А что делал Пазовский? Занимался с артистами. И занимался, судя по рассказам, замечательно. Попасть к нему на урок «посторонним» было невозможно. Если бы попроситься, может быть, и разрешил бы. Но… мешала проклятая трусость — откажет, да еще заподозрят в подхалимстве!
Арий Моисеевич Пазовский представлялся мне, во всяком случае в последний период его работы в Большом театре, фигурой трагической. Он был умница и чистоплотнейший музыкант. Был начисто лишен разлагающего театр лжедемократизма, который отчасти был присущ Самосуду и сыграл в большой мере роковую для его творческой судьбы роль.

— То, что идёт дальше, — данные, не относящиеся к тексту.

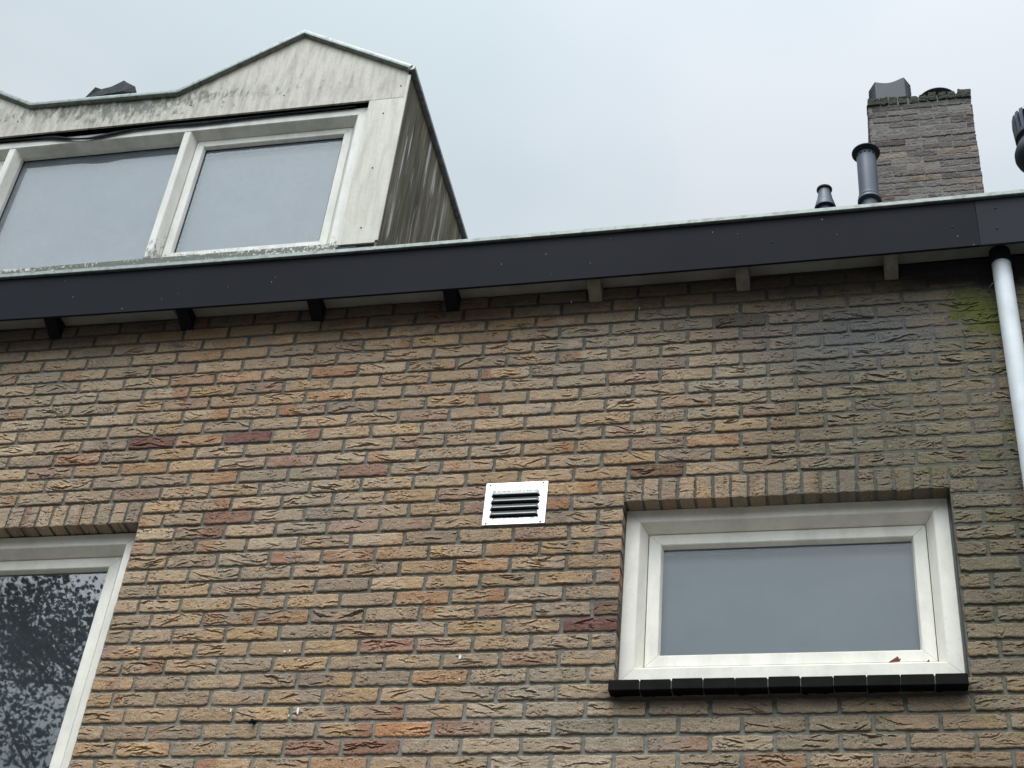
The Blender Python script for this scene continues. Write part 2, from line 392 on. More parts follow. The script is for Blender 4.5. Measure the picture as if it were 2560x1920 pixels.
# ------------------------------------------------------------------ brickwork
HC, PC, JT = 0.06917, 0.22, 0.0152          # course height, brick pitch, joint
PAL = [((0.355, 0.258, 0.166), 32), ((0.328, 0.250, 0.174), 28), ((0.380, 0.268, 0.158), 18), ((0.292, 0.234, 0.172), 18),
       ((0.390, 0.296, 0.200), 8), ((0.345, 0.220, 0.132), 5), ((0.300, 0.208, 0.155), 5), ((0.25, 0.20, 0.152), 3)]
SPEC = {'r': (0.150, 0.078, 0.064), 'o': (0.330, 0.200, 0.125), 'O': (0.380, 0.200, 0.105), 'p': (0.275, 0.160, 0.112), 'd': (0.19, 0.125, 0.085)}
KNOWN = {(k, c): t for k, c, t in [(20, -4.0, 'r'), (20, -2.0, 'r'), (20, -3.0, 'o'), (19, -5.5, 'o'), (14, -2.0, 'p'), (17, 0.5, 'p'), (18, 7.0, 'o'), (25, 7.5, 'o'), (18, -1.0, 'p'),
  (6, 5.0, 'r'), (7, 5.5, 'd'), (4, 4.0, 'o'), (5, 1.5, 'p'), (0, 2.0, 'O'), (0, 3.0, 'p'), (-1, 1.5, 'p'), (-1, 0.5, 'p'), (-2, 8.0, 'O'), (27, 7.5, 'r'), (12, -4.0, 'p'), (20, 8.0, 'p'),
  (25, -2.5, 'o'), (26, 8.0, 'p'), (22, 9.0, 'p'), (25, -0.5, 'o'), (16, 6.0, 'd'), (11, 0.5, 'o'), (25, -3.5, 'o'), (23, 5.5, 'o'), (28, 4.0, 'o')]}
def stain(x, z, col, mortar=False):
    """algae, damp and soot on the facade: shapes of their own, wall coordinates"""
    n = fbm(x*2.3+5, z*2.3, 91, 4); n2 = fbm(x*9, z*9, 95, 4)
    # broad patches of soot and weather over the whole facade
    b1 = fbm(x*1.1+3, z*1.6, 140, 3); b2 = fbm(x*0.8+9, z*1.0+4, 150, 3)
    if not mortar:
        q = 0.42*ss(0.38, 0.68, b2); lum = col.mean(1, keepdims=True)
        col = col*(1-q[:, None])+lum*np.array([1.10, 1.0, 0.80])*q[:, None]
    col = col*(0.86+0.24*b1)[:, None]
    # general grey-olive damp towards the downpipe side
    f = ss(1.25, 2.45, x+0.85*(n-0.5)+0.15*(z-1.0))*(0.86+0.3*(n2-0.5))
    f = f*(1-0.45*ss(0.5, 0.0, z)) 
    olive = np.array([0.155, 0.146, 0.098]) if not mortar else np.array([0.155, 0.150, 0.118]); g = (0.62 if not mortar else 0.75)*f*(0.75+0.5*fbm(x*16, z*22, 160, 3))
    col = col*(1-g[:, None])+olive*g[:, None]
    col = col*(1-0.30*f[:, None])
    # grey soot cloud
    f = np.exp(-(((x-2.2)/0.38)**2+((z-1.72)/0.16)**2))*(0.5+0.9*n2)
    f = np.clip(f, 0, 0.75); col = col*(1-f[:, None])+np.array([0.135, 0.135, 0.135])*f[:, None]
    # green moss left of the downpipe
    n4 = fbm(x*26, z*40, 97, 4)
    f = ss(0.30, 0.80, np.exp(-(((x-2.72+0.25*(z-1.8))/0.13)**2+((z-1.79)/0.17)**2))*(0.30+1.7*n4))
    f2 = ss(0.62, 0.80, fbm(x*9+2, z*14, 170, 4)+0.20*ss(2.0, 2.8, x)-0.10)*0.28*ss(1.5, 2.3, x); f = np.maximum(f, f2)
    col = col*(1-0.8*f[:, None])+np.array([0.105, 0.118, 0.022])*0.8*f[:, None]
    # black damp where the gutter leaks
    f = ss(0.28, 0.70, np.exp(-(((x-2.72)/0.46)**2+((z-2.07)/0.16)**2))*(0.65+0.7*n2))
    col = col*(1-0.9*f[:, None])+np.array([0.010, 0.014, 0.022])*0.9*f[:, None]
    # eave shade painted into the colour of the top courses
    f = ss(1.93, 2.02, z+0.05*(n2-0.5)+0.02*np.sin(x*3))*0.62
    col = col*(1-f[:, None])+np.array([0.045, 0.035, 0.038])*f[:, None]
    # darker band under the tile sill
    f = ss(0.02, 0.09, z)*ss(0.16, 0.08, z)*ss(1.2, 1.3, x)*ss(2.6, 2.5, x)*0.55
    col = col*(1-f[:, None])+np.array([0.02, 0.02, 0.024])*f[:, None]
    return col
class Bricks:
    def __init__(s): s.V = []; s.F = []; s.C = []; s.n = 0
    def put(s, u0, u1, w0, w1, mapf, rs, res=(0.0036, 0.0018), skirt=(0.012,)*4, amp=1.0, tone=None, stainf=None, vertical=False, relief=0.0055, base=None, rough=1.0):
        L, H = u1-u0, w1-w0
        nu = max(2, int(L/res[0])); nw = max(1, int(H/res[1]))
        a = np.linspace(0, 1, nu+1); b = np.linspace(0, 1, nw+1)
        A, B = np.meshgrid(a, b, indexing='ij')
        U = u0+A*L; W = w0+B*H
        sd = rs.randint(0, 100000)
        hi = nw > 3
        if hi:
            ee = 0.0034*rough
            U = U + (fbm(W*90+sd, U*0+1, sd, 4)-0.5)*2*ee*np.abs(2*A-1)**6
            W = W + (fbm(U*55+sd, W*0+3, sd+9, 5)-0.5)*2*ee*1.1*np.abs(2*B-1)**3
            cr = 0.0012*np.maximum(0, np.abs(2*A-1)**16*np.abs(2*B-1)**5)
            W = W - np.sign(B-0.5)*cr*2
        du = np.minimum(A, 1-A)*L; dw = np.minimum(B, 1-B)*H
        e = np.minimum(du, dw)
        h = relief + rs.uniform(-0.0015, 0.0015) + (A-0.5)*rs.uniform(-.002, .002) + (B-0.5)*rs.uniform(-.002, .002)
        h = h - 0.0016*(1-ss(0, 0.0035, e))
        if hi:
            uu, ww = (W, U) if vertical else (U, W)
            Lc, Hc = (H, L) if vertical else (L, H)
            uc = uu-(w0+w1)/2 if vertical else uu-(u0+u1)/2
            st = (rs.uniform(0.55, 1.15) if rs.rand() < .78 else .12)*amp; thr = rs.uniform(-.07, .06)
            lc = Lc; hc_ = Hc
            st = (rs.uniform(0.6, 1.2) if rs.rand() < .80 else rs.uniform(.1, .4))*amp
            # hand-moulded sand creases: short jagged folds, each an overhanging lip with a sharp cleft below it
            chev = rs.uniform(-.32, .32); ns = rs.randint(5, 12) if lc > .12 else rs.randint(2, 6)
            if rs.rand() < .12: ns = 2
            jag = (fbm(uu*62+sd, ww*9+sd, sd+20, 4)-0.5)
            wav = (fbm(uu*19+sd, ww*20, sd+25, 3)-0.5)
            band = rs.uniform(-.25, .25)
            for q_ in range(ns):
                big = rs.rand() < .30
                u0_ = rs.normal(0, .26)*lc; w0_ = hc_*(band*.6+rs.uniform(-.40, .40))
                half = (rs.uniform(.022, .055) if big else rs.uniform(.007, .022))
                slp = chev*np.sign(u0_)*1.0*min(1, abs(u0_)/.02)+rs.normal(0, .14)
                d_ = ww-(w0_ + (w0+w1)/2 if not vertical else w0_+(u0+u1)/2)
                x_ = uc-u0_
                sg = d_-slp*x_-rs.normal(0, 3.0)*x_*x_-jag*(.010 if big else .006)*rs.choice([-1, 1])-wav*.012
                env = np.clip(1-(x_/half)**2, 0, 1)**.7*(.75+.5*vn(uu*95+7*q_, ww*0, sd+q_))
                A1 = st*(rs.uniform(.7, 1.15) if big else rs.uniform(.35, .85))
                up = np.where(sg > 0, np.exp(-np.maximum(sg, 0)/.0065), 0)
                dn = np.where(sg <= 0, np.exp(np.minimum(sg, 0)/(.0021+.0012*big)), 0)
                h = h + env*A1*(.0030*up-.0066*dn)
            h = h + 0.0034*(fbm(U*60, W*80, sd+60, 4)-0.5)*rough
            h = h + 0.0020*st*(fbm(uu*28+sd, ww*95-sd, sd+65, 3)-0.5)
            h = h - 0.004*ss(0.74, 0.84, vn(U*170+sd, W*170, sd+90))*ss(.5, .7, vn(U*22, W*22+sd, sd+91))
        # colour
        if base is None:
            ws = np.array([p[1] for p in PAL], float); i = rs.choice(len(PAL), p=ws/ws.sum()); c1 = np.array(PAL[i][0])
            j = rs.choice(len(PAL), p=ws/ws.sum()); c2 = np.array(PAL[j][0])
        else:
            c1 = np.array(base)*rs.uniform(0.85, 1.15); c2 = np.array(base)*rs.uniform(0.7, 1.25)
        if tone in SPEC: c1 = np.array(SPEC[tone]); c2 = c1*np.array([1.15, 1.25, 1.3])
        q = ss(0.42, 0.62, fbm(U*14+sd, W*22, sd+5, 3))
        C = c1*(1-q[..., None])+c2*q[..., None]
        if tone is None and base is None and rs.rand() < 0.07 or tone == 'e':
            end = A if rs.rand() < 0.6 else 1-A
            q = ss(0.62, 0.72, end+0.25*(fbm(U*30, W*30, sd, 3)-0.5)+rs.uniform(-0.1, 0.1))*0.75
            C = C*(1-q[..., None])+np.array([(0.32, 0.175, 0.098), (0.26, 0.135, 0.09)][rs.randint(2)])*q[..., None]
        q = ss(0.5, 0.75, fbm(U*40+3*sd, W*55, sd+11, 3))*0.35
        C = C*(1-q[..., None])+C*np.array([1.25, 1.28, 1.3])*q[..., None]
        C = C*rs.uniform(0.96, 1.20)*np.array([1.055, 1.0, .965])
        # skirts
        pl_, pr, pb, pt = skirt
        U = np.pad(U, 1, mode='edge'); W = np.pad(W, 1, mode='edge'); h = np.pad(h, 1, mode='edge'); C = np.pad(C, ((1, 1), (1, 1), (0, 0)), mode='edge')
        h[0, :] -= pl_; h[-1, :] -= pr; h[:, 0] -= pb; h[:, -1] -= pt
        nU, nW = U.shape
        idx = np.arange(nU*nW).reshape(nU, nW)
        f = np.stack([idx[:-1, :-1], idx[1:, :-1], idx[1:, 1:], idx[:-1, 1:]], -1).reshape(-1, 4)
        Ux, Wx, hx, Cx = U.ravel(), W.ravel(), h.ravel(), C.reshape(-1, 3)
        if stainf: Cx = stainf(Ux, Wx, Cx)
        s.V.append(mapf(Ux, Wx, hx)); s.F.append(f+s.n); s.C.append(Cx); s.n += len(Ux)
    def data(s): return np.concatenate(s.V), np.concatenate(s.F), np.concatenate(s.C)
front = lambda u, w_, h: np.stack([u, -h, w_], 1)

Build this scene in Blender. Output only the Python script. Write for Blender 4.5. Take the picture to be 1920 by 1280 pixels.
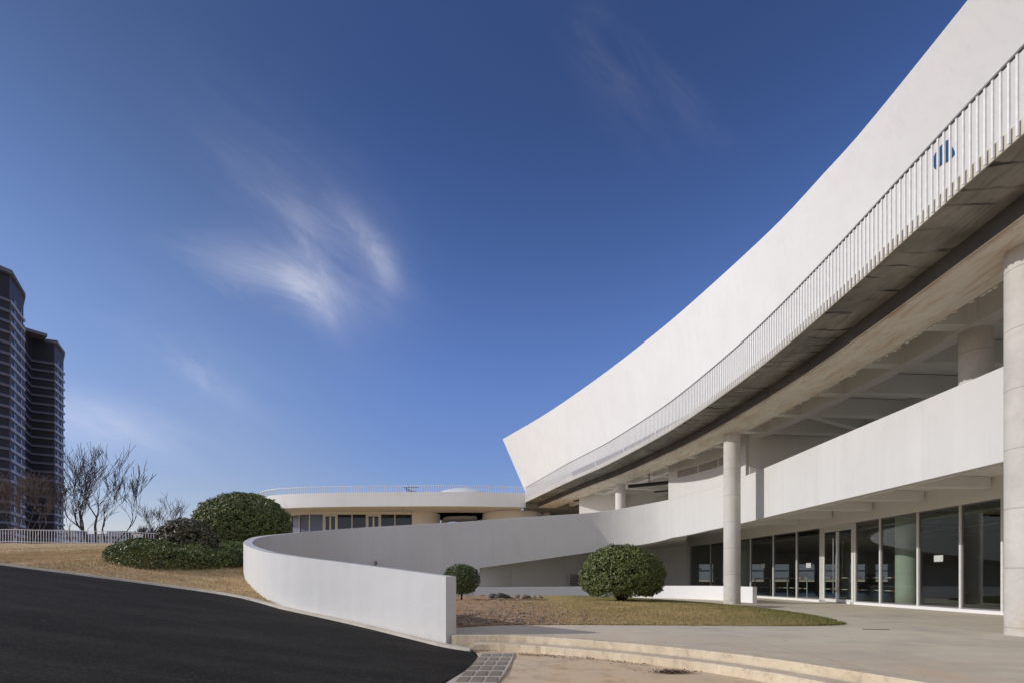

Арий Моисеевич отделил себя от всех не только кабинетом, но и уровнем требований к оперному искусству. Он был прав, тысячу раз прав во всем, что говорил и делал, но он не учитывал, что его требования были любому из нас и даже ему самому не под силу. Эти требования превышали возможности Большого театра и его самого в Большом театре. В результате бесконечной работы, стремления к сверхидеалу он очень мало сделал для практической деятельности театра, для его, проще сказать, репертуара. Каждый день шли все те же спектакли, шли, как и раньше, с теми же недостатками, с той же художественной приблизительностью. Они приводили Пазовского в негодование, но что и как практически он мог изменить? Делать замечания, требовать, ругать? Он это делал. Но в театре это не всегда приносит пользу, только вызывает раздражение, а от него недолго и до… анекдотов, столь быстро рождающихся в театрах. Что мог сделать этот фанатически преданный искусству оперы музыкант!